Another problem with the teapot analogy is that God as traditionally conceived is not an isolani — to use a chess expression. He is not like an isolated pawn, unsupported and unsupporting. For if God exists, then God is the metaphysical cause or ontological ground of the existence of every contingent being, and indeed, of every being distinct from himself, contingent or necessary. He is the ‘ontological support’ of everything other than God. This is not true of lunar unicorns and celestial teapots. If there is a lunar unicorn, then this is just one more isolated fact about the universe. But if God exists, then everything is unified by this fact: everything has the ground of its being, its intelligibility, and its value in the creative activity of this one and only paradigmatic being.
This is connected with the fact that one can argue from general facts about the universe to the existence of God, but not from such facts to the existence of lunar unicorns and celestial teapots. Thus there are various sorts of cosmological argument that proceed a contingentia mundi (from the contingency of the world) to a ground of contingent beings. But there is no similar a posteriori argument to a celestial teapot. There are also arguments from truth, from consciousness, from apparent design, from desire, from morality, and others besides.

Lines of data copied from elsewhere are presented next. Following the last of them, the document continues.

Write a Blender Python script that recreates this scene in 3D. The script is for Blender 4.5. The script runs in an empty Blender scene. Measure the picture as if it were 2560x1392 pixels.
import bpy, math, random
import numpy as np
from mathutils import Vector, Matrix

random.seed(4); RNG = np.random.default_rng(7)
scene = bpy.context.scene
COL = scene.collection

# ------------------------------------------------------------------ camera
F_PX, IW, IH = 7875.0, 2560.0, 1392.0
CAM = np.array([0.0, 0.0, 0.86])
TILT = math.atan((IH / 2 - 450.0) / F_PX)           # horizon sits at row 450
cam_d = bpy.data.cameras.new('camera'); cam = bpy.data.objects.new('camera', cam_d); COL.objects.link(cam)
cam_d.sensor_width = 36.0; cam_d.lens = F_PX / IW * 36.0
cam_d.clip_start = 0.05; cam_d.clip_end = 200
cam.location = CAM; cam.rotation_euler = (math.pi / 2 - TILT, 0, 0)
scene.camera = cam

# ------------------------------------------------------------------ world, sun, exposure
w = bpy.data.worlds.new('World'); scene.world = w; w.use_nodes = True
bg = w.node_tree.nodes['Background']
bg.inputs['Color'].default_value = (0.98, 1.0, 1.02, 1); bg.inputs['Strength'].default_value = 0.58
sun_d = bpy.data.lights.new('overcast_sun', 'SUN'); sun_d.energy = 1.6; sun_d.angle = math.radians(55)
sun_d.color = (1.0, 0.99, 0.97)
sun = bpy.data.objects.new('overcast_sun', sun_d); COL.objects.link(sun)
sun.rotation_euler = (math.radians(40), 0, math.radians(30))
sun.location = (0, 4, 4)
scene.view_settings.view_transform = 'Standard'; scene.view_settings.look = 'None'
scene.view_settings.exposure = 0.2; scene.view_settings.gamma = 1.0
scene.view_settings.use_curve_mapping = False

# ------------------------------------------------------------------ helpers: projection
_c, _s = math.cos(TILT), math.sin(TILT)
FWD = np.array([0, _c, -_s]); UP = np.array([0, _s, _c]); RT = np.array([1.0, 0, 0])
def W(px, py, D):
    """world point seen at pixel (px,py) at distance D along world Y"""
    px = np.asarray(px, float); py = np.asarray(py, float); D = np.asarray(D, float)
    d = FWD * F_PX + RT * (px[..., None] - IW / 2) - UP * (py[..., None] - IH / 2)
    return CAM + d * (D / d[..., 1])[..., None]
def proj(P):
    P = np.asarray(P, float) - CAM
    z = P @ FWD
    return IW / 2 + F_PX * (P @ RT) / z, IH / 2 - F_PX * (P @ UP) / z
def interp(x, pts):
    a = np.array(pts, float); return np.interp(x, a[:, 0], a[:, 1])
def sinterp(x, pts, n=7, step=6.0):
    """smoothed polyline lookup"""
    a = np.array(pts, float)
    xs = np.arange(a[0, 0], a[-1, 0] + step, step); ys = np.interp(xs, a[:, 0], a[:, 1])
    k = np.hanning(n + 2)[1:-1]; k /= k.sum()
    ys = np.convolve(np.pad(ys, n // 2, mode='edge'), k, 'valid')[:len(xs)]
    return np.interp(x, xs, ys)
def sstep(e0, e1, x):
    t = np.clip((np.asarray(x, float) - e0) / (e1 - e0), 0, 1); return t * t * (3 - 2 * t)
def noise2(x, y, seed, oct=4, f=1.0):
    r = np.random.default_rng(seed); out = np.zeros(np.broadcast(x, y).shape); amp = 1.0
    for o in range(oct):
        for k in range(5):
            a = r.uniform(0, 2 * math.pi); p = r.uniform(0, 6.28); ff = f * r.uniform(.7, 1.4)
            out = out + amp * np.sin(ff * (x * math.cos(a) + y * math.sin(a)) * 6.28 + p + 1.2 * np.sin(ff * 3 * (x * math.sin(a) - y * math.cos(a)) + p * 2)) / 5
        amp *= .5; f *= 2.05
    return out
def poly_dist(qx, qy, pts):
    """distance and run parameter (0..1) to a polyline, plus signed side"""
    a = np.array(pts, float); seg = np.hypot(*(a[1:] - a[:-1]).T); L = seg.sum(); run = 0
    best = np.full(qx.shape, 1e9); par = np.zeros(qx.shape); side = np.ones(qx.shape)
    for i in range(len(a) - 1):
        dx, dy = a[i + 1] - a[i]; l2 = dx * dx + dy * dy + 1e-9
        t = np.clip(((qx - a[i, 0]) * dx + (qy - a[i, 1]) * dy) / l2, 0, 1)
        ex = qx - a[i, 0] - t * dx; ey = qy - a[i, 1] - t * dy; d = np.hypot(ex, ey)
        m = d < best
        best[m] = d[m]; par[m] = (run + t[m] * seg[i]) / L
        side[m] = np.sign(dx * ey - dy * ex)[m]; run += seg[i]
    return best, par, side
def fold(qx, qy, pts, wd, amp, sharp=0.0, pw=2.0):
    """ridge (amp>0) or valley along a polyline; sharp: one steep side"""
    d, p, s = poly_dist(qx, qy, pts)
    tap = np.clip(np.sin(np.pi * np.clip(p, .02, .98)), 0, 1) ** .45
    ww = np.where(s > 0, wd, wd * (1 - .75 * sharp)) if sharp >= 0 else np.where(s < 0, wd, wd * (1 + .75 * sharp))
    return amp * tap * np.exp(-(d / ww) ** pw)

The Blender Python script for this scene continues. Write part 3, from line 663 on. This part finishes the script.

The very existence of these arguments shows two things. First, since they move from very general facts (the existence of contingent beings, the existence of truth) to the existence of a source of these general facts, they show that God is not a being among beings, not something in addition to what is ordinarily taken to exist. He is not just one more thing that there is. Second, these arguments give positive reason for believing in the existence of God. Are they compelling? No, but then no argument for any substantive philosophical conclusion is compelling.
People such as Russell, Richard Dawkins, and Daniel Dennett who compare God to a celestial teapot betray by so doing a failure to understand, and engage, the very sense of the theist's assertions. To sum up. (i) God is not a gratuitous posit in that there are many detailed and intellectually respectable arguments for the existence of God; (ii) God is not a physical being; (iii) God is not a being who simply exists alongside other beings. He is not just one more item in the ontological inventory. In all three respects, God is quite unlike a celestial teapot, a lunar uncorn, an invisible hippopotamus, and suchlike concoctions.
I am quite at a loss to explain why anyone should think the Teapot analogy any good. It leaks like a sieve.